• Records supplied
-*-*-
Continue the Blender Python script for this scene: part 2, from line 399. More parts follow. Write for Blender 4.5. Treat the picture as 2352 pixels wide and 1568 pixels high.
-*-*-
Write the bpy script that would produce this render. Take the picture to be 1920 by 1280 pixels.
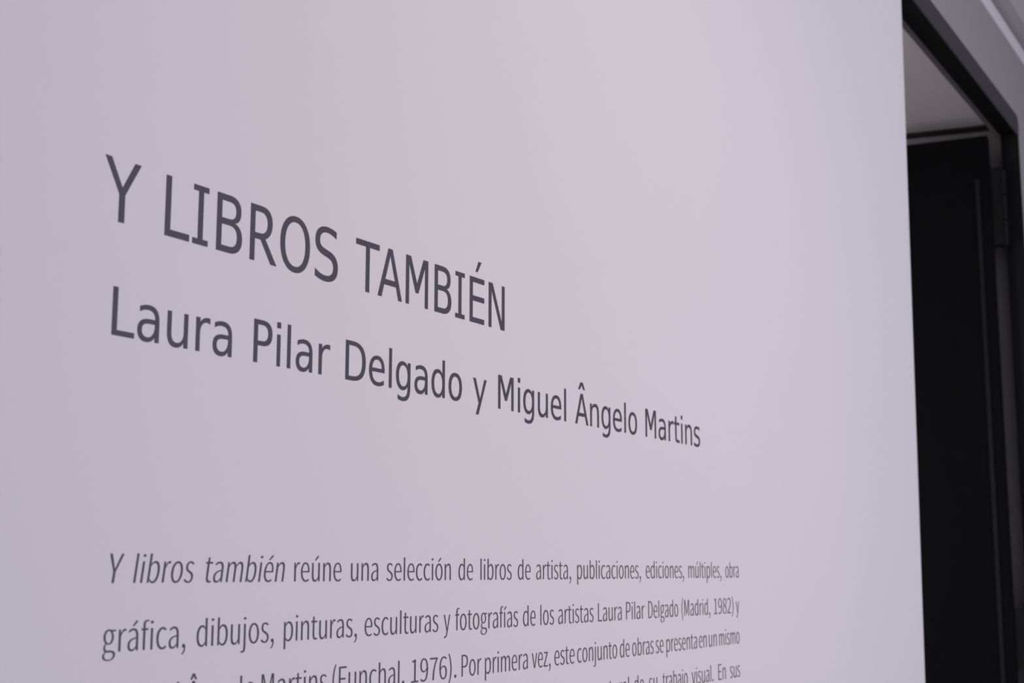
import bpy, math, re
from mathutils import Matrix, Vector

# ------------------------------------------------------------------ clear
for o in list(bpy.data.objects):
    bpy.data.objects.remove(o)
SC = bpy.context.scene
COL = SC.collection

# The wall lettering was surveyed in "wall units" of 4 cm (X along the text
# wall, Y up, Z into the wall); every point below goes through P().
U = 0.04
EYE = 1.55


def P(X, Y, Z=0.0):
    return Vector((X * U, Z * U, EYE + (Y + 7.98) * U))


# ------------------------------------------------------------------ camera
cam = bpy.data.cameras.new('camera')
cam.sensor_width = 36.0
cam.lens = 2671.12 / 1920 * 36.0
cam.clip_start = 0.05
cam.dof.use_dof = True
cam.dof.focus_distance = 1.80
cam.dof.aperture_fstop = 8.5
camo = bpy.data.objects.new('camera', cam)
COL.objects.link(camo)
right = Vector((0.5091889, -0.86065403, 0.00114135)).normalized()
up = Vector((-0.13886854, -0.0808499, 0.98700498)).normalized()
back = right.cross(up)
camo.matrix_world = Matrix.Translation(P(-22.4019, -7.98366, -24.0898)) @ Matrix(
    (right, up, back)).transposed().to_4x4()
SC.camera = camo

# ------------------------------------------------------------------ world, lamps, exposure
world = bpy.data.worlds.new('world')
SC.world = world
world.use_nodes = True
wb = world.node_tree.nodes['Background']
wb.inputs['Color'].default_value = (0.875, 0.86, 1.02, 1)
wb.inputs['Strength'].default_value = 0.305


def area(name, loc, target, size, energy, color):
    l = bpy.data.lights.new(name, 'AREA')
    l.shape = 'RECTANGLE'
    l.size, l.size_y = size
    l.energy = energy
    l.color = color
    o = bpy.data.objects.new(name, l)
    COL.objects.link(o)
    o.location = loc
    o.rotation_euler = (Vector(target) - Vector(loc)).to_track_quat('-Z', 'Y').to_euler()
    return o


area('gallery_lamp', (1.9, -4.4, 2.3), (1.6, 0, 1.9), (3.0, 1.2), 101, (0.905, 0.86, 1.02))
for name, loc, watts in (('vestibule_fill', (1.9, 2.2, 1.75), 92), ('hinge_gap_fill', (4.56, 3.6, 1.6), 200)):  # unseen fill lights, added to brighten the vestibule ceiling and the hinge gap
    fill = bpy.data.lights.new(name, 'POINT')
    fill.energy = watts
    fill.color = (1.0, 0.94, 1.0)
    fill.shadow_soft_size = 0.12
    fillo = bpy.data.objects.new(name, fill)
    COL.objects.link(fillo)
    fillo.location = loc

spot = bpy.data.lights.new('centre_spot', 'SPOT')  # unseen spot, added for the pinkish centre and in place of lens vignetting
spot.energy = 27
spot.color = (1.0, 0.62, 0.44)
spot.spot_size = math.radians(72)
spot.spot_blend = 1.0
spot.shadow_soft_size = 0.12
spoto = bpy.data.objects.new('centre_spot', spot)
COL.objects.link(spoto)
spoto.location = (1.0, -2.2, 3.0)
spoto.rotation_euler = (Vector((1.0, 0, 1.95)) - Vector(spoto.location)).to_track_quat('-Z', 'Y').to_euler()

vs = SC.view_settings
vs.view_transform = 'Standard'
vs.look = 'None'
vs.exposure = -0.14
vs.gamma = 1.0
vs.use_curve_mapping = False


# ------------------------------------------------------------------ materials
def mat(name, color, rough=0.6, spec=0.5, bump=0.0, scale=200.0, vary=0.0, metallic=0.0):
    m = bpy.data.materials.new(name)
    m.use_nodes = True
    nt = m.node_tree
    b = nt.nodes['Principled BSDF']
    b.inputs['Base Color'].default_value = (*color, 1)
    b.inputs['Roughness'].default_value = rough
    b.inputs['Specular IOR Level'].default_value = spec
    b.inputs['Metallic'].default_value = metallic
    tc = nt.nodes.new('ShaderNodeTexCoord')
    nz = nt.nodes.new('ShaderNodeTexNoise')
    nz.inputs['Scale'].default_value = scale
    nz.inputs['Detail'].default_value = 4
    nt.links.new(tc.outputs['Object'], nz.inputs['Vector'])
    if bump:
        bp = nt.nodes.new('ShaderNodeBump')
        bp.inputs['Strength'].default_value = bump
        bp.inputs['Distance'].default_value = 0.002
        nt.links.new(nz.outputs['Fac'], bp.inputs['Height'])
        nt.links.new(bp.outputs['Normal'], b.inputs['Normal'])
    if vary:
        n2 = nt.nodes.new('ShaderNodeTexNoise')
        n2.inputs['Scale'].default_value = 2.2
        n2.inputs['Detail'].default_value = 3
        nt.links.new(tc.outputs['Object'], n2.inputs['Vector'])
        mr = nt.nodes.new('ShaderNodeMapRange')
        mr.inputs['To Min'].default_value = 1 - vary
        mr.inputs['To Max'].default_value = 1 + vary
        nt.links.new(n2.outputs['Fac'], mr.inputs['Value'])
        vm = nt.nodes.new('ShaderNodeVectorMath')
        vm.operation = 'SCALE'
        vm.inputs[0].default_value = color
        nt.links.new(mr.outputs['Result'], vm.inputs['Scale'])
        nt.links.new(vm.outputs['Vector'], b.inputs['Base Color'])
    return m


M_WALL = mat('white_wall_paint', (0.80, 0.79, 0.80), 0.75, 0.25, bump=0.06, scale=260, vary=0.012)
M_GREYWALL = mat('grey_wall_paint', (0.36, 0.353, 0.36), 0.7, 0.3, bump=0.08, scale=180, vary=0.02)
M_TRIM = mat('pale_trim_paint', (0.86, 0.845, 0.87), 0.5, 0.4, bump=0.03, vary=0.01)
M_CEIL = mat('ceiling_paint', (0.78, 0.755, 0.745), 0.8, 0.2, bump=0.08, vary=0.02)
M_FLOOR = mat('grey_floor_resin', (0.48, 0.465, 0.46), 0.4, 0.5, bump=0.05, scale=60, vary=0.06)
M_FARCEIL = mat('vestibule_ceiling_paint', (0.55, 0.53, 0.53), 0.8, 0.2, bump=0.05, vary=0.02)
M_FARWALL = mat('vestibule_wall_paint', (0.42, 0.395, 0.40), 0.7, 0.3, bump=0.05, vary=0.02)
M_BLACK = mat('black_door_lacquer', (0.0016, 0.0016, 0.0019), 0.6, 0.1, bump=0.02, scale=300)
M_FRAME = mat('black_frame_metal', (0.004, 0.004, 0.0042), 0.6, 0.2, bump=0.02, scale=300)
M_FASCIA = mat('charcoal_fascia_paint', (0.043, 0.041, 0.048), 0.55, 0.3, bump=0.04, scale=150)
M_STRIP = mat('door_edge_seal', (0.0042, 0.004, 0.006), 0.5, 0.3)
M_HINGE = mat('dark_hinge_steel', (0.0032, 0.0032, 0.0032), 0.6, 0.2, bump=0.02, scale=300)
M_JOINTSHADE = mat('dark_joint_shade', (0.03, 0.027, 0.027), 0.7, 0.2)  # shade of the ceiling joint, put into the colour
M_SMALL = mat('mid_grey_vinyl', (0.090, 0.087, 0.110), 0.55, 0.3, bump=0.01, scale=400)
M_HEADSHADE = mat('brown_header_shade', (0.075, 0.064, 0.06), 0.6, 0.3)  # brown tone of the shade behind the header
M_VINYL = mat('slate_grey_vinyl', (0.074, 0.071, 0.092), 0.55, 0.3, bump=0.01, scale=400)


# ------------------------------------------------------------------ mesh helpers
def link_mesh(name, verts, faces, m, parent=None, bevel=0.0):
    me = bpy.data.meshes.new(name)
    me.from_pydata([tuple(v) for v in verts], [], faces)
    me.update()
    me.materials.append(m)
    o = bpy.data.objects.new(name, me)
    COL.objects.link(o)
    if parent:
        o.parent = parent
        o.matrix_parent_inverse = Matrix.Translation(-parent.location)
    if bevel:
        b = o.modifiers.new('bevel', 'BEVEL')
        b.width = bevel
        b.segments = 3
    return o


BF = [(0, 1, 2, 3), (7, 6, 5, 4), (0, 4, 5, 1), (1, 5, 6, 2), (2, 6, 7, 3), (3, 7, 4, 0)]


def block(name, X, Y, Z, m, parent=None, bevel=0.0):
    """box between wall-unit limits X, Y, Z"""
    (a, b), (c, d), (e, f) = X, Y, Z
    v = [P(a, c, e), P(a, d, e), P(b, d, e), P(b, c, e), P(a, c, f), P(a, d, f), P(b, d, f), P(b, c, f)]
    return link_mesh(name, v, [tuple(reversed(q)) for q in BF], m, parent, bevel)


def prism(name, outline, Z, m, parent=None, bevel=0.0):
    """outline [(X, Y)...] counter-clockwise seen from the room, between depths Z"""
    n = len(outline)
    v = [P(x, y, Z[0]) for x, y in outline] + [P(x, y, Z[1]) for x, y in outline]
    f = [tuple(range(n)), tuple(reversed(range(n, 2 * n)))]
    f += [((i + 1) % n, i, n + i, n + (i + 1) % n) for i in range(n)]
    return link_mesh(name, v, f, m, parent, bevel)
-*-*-
• Work to do
Above are some entries. Restate word for word the lines from the one holding "Write the bpy" through the one holding "COL = SC.collection", but not the pictures.

• Solution to this exercise
Write the bpy script that would produce this render. Take the picture to be 1920 by 1280 pixels.
import bpy, math, re
from mathutils import Matrix, Vector

# ------------------------------------------------------------------ clear
for o in list(bpy.data.objects):
    bpy.data.objects.remove(o)
SC = bpy.context.scene
COL = SC.collection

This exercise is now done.